NOTCHES: Why does this history matter today?

Ross: My book offers lessons about the ways that queer people locate and create their own spaces, often in the face of repressive and sometimes violent forces. It showcases the ways that marginalized people nonetheless find ways of expressing themselves and ensuring that their forms of expression shape the broader community. It argues that queer people have always been central to urban life and that their exclusion or marginalization from it is what is new. It intervenes in our understanding of the relationship between queer lives and the authorities — especially the police — as it shows how the relationship between these two groups was often reciprocal rather than simply repressive. Lastly, and most importantly, by uncovering some of the quite different ways that queer people in the past understood both themselves and their relationship to other marginalized people, it showcases another possible way of organizing community. One based not on discrete sexual identities, but rather on shared purpose and experiences that often cross those identities. Insofar as it participates in this queer turn, it historicizes it, shows that it is not new, and that what queer politics seeks to construct needs to reckon with both the ways it is implicitly drawing on the past and moving beyond it.

NOTCHES: Your book is published, what next?

Ross: This is a good question! I am currently writing an article on Josephine Butler’s campaigns against regulated prostitution in Paris during the 1870s. I am interested in the ways the politics of the regulation of prostitution crossed between France and England and in particular how the policing of Paris became deployed to make very large claims about the proper relationship between state regulation and sexual freedom. This article is a way for me to begin thinking through some broader issues that I am interested in exploring in my next book, which will explore the rise of transnational thinking about sex and sexuality and the formation of modern political and sexual identities in fin-de-siècle France and Great Britain.

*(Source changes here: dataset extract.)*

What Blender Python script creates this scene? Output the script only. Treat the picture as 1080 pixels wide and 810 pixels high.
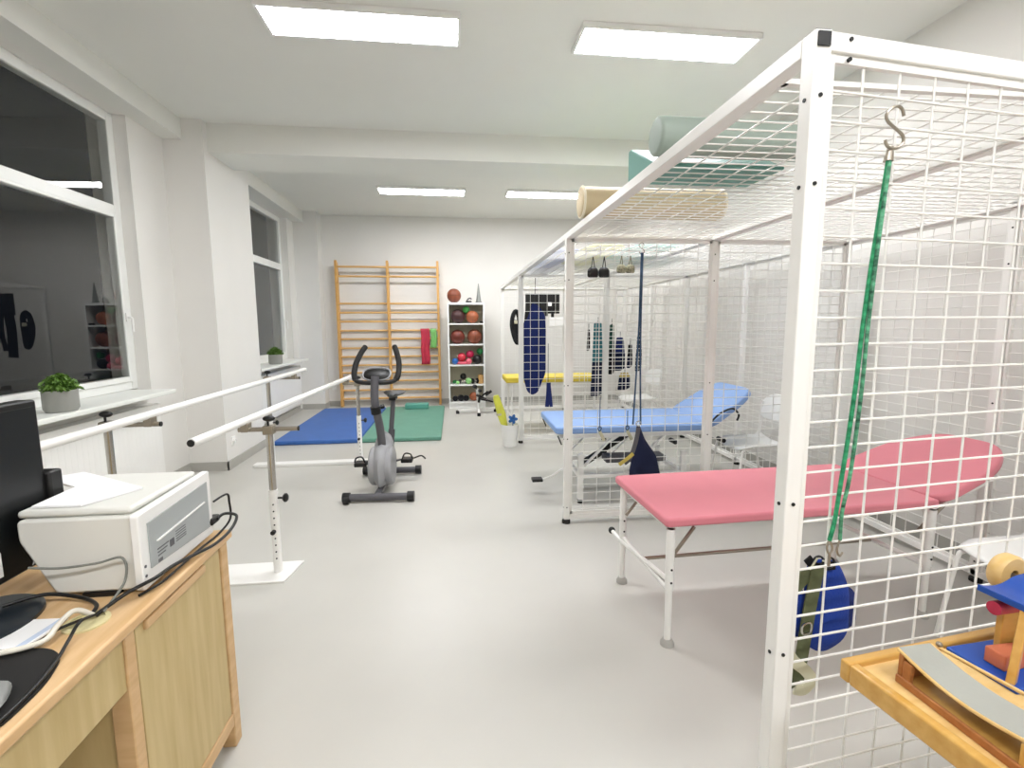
import bpy, math, random
from mathutils import Vector, Matrix, Euler
random.seed(7)
PI = math.pi
for o in list(bpy.data.objects): bpy.data.objects.remove(o)
scene = bpy.context.scene
COL = scene.collection

# ------------------------------------------------------------------ camera, world, exposure
H = 1.42
YAW, PITCH, ROLL, FPX = math.radians(6.77), math.radians(6.92), math.radians(-0.31), 513.0
cy, sy, cp, sp = math.cos(YAW), math.sin(YAW), math.cos(PITCH), math.sin(PITCH)
fw = Vector((sy*cp, cy*cp, -sp)); rt = Vector((cy, -sy, 0)); up = rt.cross(fw)
rt2 = rt*math.cos(ROLL) + up*math.sin(ROLL); up2 = up*math.cos(ROLL) - rt*math.sin(ROLL)
cam = bpy.data.cameras.new('camera'); camo = bpy.data.objects.new('camera', cam); COL.objects.link(camo)
cam.sensor_width = 36; cam.lens = FPX/1080*36; cam.clip_start = 0.02
M = Matrix(((rt2.x, up2.x, -fw.x, 0), (rt2.y, up2.y, -fw.y, 0), (rt2.z, up2.z, -fw.z, H), (0, 0, 0, 1)))
camo.matrix_world = M
scene.camera = camo
world = bpy.data.worlds.new('night'); scene.world = world; world.use_nodes = True
world.node_tree.nodes['Background'].inputs[0].default_value = (0.01, 0.013, 0.02, 1)
world.node_tree.nodes['Background'].inputs[1].default_value = 0.3
scene.view_settings.view_transform = 'Standard'; scene.view_settings.look = 'None'
scene.view_settings.gamma = 1; scene.view_settings.use_curve_mapping = False
scene.view_settings.exposure = 0.0
LAMP = 49.5

# ------------------------------------------------------------------ materials
def lin(h):
    h = h.lstrip('#'); c = [int(h[i:i+2], 16)/255 for i in (0, 2, 4)]
    return tuple(x/12.92 if x <= .04045 else ((x+.055)/1.055)**2.4 for x in c) + (1,)
_M = {}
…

Andrew Israel Ross is an Assistant Professor of History at Loyola University Maryland where he teaches courses in European history, French history, and the history of sexuality. He previously taught at the University of Southern Mississippi and Kenyon College. He received his Ph.D. from the University of Michigan and has been the recipient of several major awards, including a Georges Lurcy Fellowship for research in France. His work has appeared in the Berkeley Journal of Sociology, the Journal of the History of Sexuality, and French Historical Studies. He is currently completing an edited volume, Histories of French Sexuality: Enlightenment to the Present (under advance contract with University of Nebraska Press), with Nina Kushner.